What is asked - Write out every line below that includes the word "scene".

◇ ◇ ◇ ◇

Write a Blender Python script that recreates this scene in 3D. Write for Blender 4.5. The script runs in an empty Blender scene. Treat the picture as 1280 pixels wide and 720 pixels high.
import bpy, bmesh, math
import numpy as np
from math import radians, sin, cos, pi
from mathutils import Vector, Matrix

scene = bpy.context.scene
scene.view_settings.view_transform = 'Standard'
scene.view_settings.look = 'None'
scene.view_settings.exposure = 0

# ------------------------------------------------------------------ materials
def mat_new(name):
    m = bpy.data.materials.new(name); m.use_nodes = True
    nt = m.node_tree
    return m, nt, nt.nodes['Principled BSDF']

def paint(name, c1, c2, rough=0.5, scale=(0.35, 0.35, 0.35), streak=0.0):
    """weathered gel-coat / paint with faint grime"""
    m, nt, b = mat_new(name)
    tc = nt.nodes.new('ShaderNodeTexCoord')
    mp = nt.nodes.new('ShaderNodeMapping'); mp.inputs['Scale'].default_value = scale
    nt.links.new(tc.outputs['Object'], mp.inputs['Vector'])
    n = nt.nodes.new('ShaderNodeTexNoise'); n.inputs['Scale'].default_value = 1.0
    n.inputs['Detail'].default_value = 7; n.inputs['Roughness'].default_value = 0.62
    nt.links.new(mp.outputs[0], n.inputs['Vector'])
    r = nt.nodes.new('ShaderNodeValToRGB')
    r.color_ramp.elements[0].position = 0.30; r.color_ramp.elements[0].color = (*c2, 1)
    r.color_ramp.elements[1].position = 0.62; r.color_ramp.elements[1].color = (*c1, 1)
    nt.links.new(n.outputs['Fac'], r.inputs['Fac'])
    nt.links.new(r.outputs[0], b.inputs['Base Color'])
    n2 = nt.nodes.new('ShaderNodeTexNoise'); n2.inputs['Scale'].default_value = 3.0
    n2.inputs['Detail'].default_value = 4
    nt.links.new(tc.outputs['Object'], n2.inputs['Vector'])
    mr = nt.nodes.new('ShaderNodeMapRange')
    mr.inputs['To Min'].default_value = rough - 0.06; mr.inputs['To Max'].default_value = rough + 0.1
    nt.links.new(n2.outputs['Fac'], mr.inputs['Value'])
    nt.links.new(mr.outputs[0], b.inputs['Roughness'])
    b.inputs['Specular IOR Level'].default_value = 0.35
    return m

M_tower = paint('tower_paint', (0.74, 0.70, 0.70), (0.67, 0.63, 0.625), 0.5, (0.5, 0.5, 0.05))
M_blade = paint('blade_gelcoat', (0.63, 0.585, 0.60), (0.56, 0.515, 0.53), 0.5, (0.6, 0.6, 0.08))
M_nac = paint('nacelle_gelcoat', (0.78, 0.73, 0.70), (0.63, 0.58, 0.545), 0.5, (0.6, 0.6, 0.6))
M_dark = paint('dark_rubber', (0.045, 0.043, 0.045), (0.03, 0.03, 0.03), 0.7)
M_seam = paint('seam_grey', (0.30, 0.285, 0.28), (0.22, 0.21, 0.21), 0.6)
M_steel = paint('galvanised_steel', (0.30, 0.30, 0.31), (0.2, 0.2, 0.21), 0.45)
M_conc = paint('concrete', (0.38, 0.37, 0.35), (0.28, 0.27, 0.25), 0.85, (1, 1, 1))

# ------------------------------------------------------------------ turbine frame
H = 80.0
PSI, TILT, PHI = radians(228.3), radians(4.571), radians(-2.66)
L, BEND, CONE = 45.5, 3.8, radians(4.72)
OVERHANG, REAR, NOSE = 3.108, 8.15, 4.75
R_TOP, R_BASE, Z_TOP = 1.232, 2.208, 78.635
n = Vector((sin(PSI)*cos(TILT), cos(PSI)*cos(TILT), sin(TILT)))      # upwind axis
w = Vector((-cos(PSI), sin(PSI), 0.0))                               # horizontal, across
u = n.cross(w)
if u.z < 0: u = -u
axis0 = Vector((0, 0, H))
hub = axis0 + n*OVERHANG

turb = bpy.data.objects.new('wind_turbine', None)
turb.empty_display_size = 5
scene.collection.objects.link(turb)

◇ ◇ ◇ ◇

Output below -
Write a Blender Python script that recreates this scene in 3D. Write for Blender 4.5. The script runs in an empty Blender scene. Treat the picture as 1280 pixels wide and 720 pixels high.
scene = bpy.context.scene
scene.view_settings.view_transform = 'Standard'
scene.view_settings.look = 'None'
scene.view_settings.exposure = 0
scene.collection.objects.link(turb)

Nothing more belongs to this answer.